Now as I understand it, dear and magnanimous 1365, you are going to
recreate Tom Sawyer dramatically, and then do me the compliment to put me
in the bills as father of this shady offspring. Sir, do you know that
this kind of a compliment has destroyed people before now? Listen.

Twenty-four years ago, I was strangely handsome. The remains of it are
still visible through the rifts of time. I was so handsome that human
activities ceased as if spellbound when I came in view, and even
inanimate things stopped to look--like locomotives, and district
messenger boys and so-on. In San Francisco, in the rainy season I was
often mistaken for fair weather. Upon one occasion I was traveling in
the Sonora region, and stopped for an hour's nooning, to rest my horse
and myself. All the town came out to look. The tribes of Indians
gathered to look. A Piute squaw named her baby for me,--a voluntary
compliment which pleased me greatly. Other attentions were paid me.
Last of all arrived the president and faculty of Sonora University and
offered me the post of Professor of Moral Culture and the Dogmatic
Humanities; which I accepted gratefully, and entered at once upon my
duties. But my name had pleased the Indians, and in the deadly kindness
of their hearts they went on naming their babies after me. I tried to
stop it, but the Indians could not understand why I should object to so
manifest a compliment. The thing grew and grew and spread and spread and
became exceedingly embarrassing. The University stood it a couple of
years; but then for the sake of the college they felt obliged to call a
halt, although I had the sympathy of the whole faculty. The president
himself said to me, "I am as sorry as I can be for you, and would still
hold out if there were any hope ahead; but you see how it is: there are a
hundred and thirty-two of them already, and fourteen precincts to hear
from. The circumstance has brought your name into most wide and
unfortunate renown. It causes much comment--I believe that that is not
an over-statement. Some of this comment is palliative, but some of it
--by patrons at a distance, who only know the statistics without the
explanation,--is offensive, and in some cases even violent. Nine
students have been called home. The trustees of the college have been
growing more and more uneasy all these last months--steadily along with
the implacable increase in your census--and I will not conceal from you
that more than once they have touched upon the expediency of a change in
the Professorship of Moral Culture. The coarsely sarcastic editorial in
yesterday's Alta, headed Give the Moral Acrobat a Rest--has brought
things to a crisis, and I am charged with the unpleasant duty of
receiving your resignation."

I know you only mean me a kindness, dear 1365, but it is a most deadly
mistake. Please do not name your Injun for me. Truly Yours.


Mailed Answer:

NEW YORK, Sept. 8. 1887.
DEAR SIR,--Necessarily I cannot assent to so strange a proposition.

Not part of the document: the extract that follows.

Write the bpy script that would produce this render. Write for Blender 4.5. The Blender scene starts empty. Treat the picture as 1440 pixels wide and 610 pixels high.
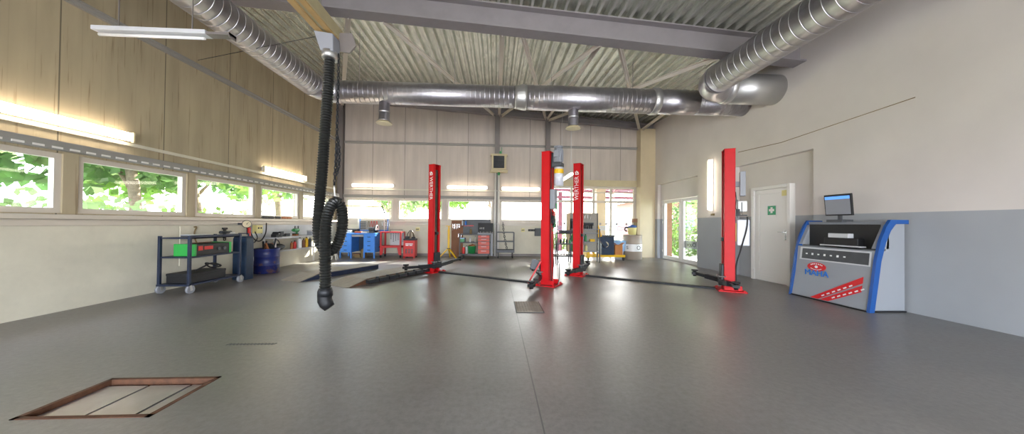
import bpy, math, random
from mathutils import Vector, Matrix
random.seed(7)
S = bpy.context.scene
COL = S.collection
PI = math.pi
def R(d): return math.radians(d)

# ------------------------------------------------------------------ materials
def srgb(h):
    h = h.lstrip('#'); c = [int(h[i:i+2], 16)/255 for i in (0, 2, 4)]
    return tuple(x/12.92 if x <= .04045 else ((x+.055)/1.055)**2.4 for x in c) + (1,)
MATS = {}
def mat(name, col, rough=.6, metal=0., var=0., vscale=4., bump=0., bscale=30., emit=0., trans=0., spec=.5, alt=None, amount=.5, stretch=(1, 1, 1)):
    if name in MATS: return MATS[name]
    m = bpy.data.materials.new(name); m.use_nodes = True; MATS[name] = m
    nt = m.node_tree; b = nt.nodes['Principled BSDF']
    c = srgb(col) if isinstance(col, str) else col
    b.inputs['Base Color'].default_value = c
    b.inputs['Roughness'].default_value = rough; b.inputs['Metallic'].default_value = metal
    b.inputs['Specular IOR Level'].default_value = spec
    if trans: b.inputs['Transmission Weight'].default_value = trans
    if emit:
        b.inputs['Emission Color'].default_value = c; b.inputs['Emission Strength'].default_value = emit
    if var or alt or bump:
        tc = nt.nodes.new('ShaderNodeTexCoord'); mp = nt.nodes.new('ShaderNodeMapping'); mp.inputs['Scale'].default_value = stretch
        nt.links.new(tc.outputs['Object'], mp.inputs[0])
    if var or alt:
        n = nt.nodes.new('ShaderNodeTexNoise'); n.inputs['Scale'].default_value = vscale; n.inputs['Detail'].default_value = 6
        n.inputs['Roughness'].default_value = .65
        nt.links.new(mp.outputs[0], n.inputs['Vector'])
        r = nt.nodes.new('ShaderNodeValToRGB'); nt.links.new(n.outputs['Fac'], r.inputs[0])
        if alt:
            a = srgb(alt); r.color_ramp.elements[0].position = amount; r.color_ramp.elements[1].position = min(1, amount+.12)
            r.color_ramp.elements[0].color = c; r.color_ramp.elements[1].color = a
        else:
            lo = tuple(x*(1-var) for x in c[:3])+(1,); hi = tuple(min(1, x*(1+var)) for x in c[:3])+(1,)
            r.color_ramp.elements[0].position = .3; r.color_ramp.elements[1].position = .7
            r.color_ramp.elements[0].color = lo; r.color_ramp.elements[1].color = hi
        nt.links.new(r.outputs[0], b.inputs['Base Color'])
    if bump:
        n2 = nt.nodes.new('ShaderNodeTexNoise'); n2.inputs['Scale'].default_value = bscale; n2.inputs['Detail'].default_value = 4
        nt.links.new(mp.outputs[0], n2.inputs['Vector'])
        bp = nt.nodes.new('ShaderNodeBump'); bp.inputs['Strength'].default_value = bump; bp.inputs['Distance'].default_value = .01
        nt.links.new(n2.outputs['Fac'], bp.inputs['Height']); nt.links.new(bp.outputs[0], b.inputs['Normal'])
    return m

def floor_mat():
    m = mat('polished_concrete', '#847e79', .3)
    nt = m.node_tree; N = nt.nodes; L = nt.links; b = N['Principled BSDF']
    tc = N.new('ShaderNodeTexCoord')
    n1 = N.new('ShaderNodeTexNoise'); n1.inputs['Scale'].default_value = .9; n1.inputs['Detail'].default_value = 6; n1.inputs['Roughness'].default_value = .55
    n2 = N.new('ShaderNodeTexNoise'); n2.inputs['Scale'].default_value = 22; n2.inputs['Detail'].default_value = 9; n2.inputs['Roughness'].default_value = .75
    L.new(tc.outputs['Object'], n1.inputs['Vector']); L.new(tc.outputs['Object'], n2.inputs['Vector'])
    r = N.new('ShaderNodeValToRGB'); L.new(n1.outputs['Fac'], r.inputs[0])
    r.color_ramp.elements[0].position = .2; r.color_ramp.elements[0].color = srgb('#67635f')
    r.color_ramp.elements[1].position = .8; r.color_ramp.elements[1].color = srgb('#87827d')
    mx = N.new('ShaderNodeMix'); mx.data_type = 'RGBA'; mx.blend_type = 'MULTIPLY'; mx.inputs['Factor'].default_value = .75
    r2 = N.new('ShaderNodeValToRGB'); L.new(n2.outputs['Fac'], r2.inputs[0])
    r2.color_ramp.elements[0].position = .35; r2.color_ramp.elements[0].color = (.62, .61, .6, 1); r2.color_ramp.elements[1].position = .62
    L.new(r.outputs[0], mx.inputs['A']); L.new(r2.outputs[0], mx.inputs['B'])
    # saw-cut joints: one along Y at x=.305, others along X
    sep = N.new('ShaderNodeSeparateXYZ'); L.new(tc.outputs['Object'], sep.inputs[0])
    def line(out, at, w):
        a = N.new('ShaderNodeMath'); a.operation = 'SUBTRACT'; L.new(out, a.inputs[0]); a.inputs[1].default_value = at
        c = N.new('ShaderNodeMath'); c.operation = 'ABSOLUTE'; L.new(a.outputs[0], c.inputs[0])
        d = N.new('ShaderNodeMath'); d.operation = 'LESS_THAN'; L.new(c.outputs[0], d.inputs[0]); d.inputs[1].default_value = w
        return d.outputs[0]
    l1 = line(sep.outputs[0], .305, .005); l2 = line(sep.outputs[1], 4.42, .003)
    mxx = N.new('ShaderNodeMath'); mxx.operation = 'MAXIMUM'; L.new(l1, mxx.inputs[0]); L.new(l2, mxx.inputs[1])
    mj = N.new('ShaderNodeMix'); mj.data_type = 'RGBA'; L.new(mxx.outputs[0], mj.inputs['Factor']); L.new(mx.outputs['Result'], mj.inputs['A'])
    mj.inputs['B'].default_value = (.07, .065, .06, 1)
    L.new(mj.outputs['Result'], b.inputs['Base Color'])
    rr = N.new('ShaderNodeMapRange'); L.new(n1.outputs['Fac'], rr.inputs[0]); rr.inputs[1].default_value = .25; rr.inputs[2].default_value = .75; rr.inputs[3].default_value = .28; rr.inputs[4].default_value = .46
    L.new(rr.outputs[0], b.inputs['Roughness'])
    n3 = N.new('ShaderNodeTexNoise'); n3.inputs['Scale'].default_value = 5; n3.inputs['Detail'].default_value = 12; n3.inputs['Roughness'].default_value = .75
    L.new(tc.outputs['Object'], n3.inputs['Vector'])
    bp = N.new('ShaderNodeBump'); bp.inputs['Strength'].default_value = .12; bp.inputs['Distance'].default_value = .012
    L.new(n3.outputs['Fac'], bp.inputs['Height']); L.new(bp.outputs[0], b.inputs['Normal'])
    b.inputs['Specular IOR Level'].default_value = 1.
    return m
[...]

And
I think it but fair to warn you that if you put the piece on the stage,
you must take the legal consequences.
Yours respectfully,
S. L. CLEMENS.


Before the days of international copyright no American author's
books were pirated more freely by Canadian publishers than those of
Mark Twain. It was always a sore point with him that these books,
cheaply printed, found their way into the United States, and were
sold in competition with his better editions. The law on the
subject seemed to be rather hazy, and its various interpretations
exasperating. In the next unmailed letter Mark Twain relieves
himself to a misguided official. The letter is worth reading today,
if for no other reason, to show the absurdity of copyright
conditions which prevailed at that time.


Unmailed Letter to H. C. Christiancy, on book Piracy:

HARTFORD, Dec. 18, '87.
H. C. CHRISTIANCY, ESQ.

DEAR SIR,--As I understand it, the position of the U. S. Government is
this: If a person be captured on the border with counterfeit bonds in his
hands--bonds of the N. Y. Central Railway, for instance--the procedure in
his case shall be as follows:

1. If the N. Y. C. have not previously filed in the several police
offices along the border, proof of ownership of the originals of the
bonds, the government officials must collect a duty on the counterfeits,
and then let them go ahead and circulate in this country.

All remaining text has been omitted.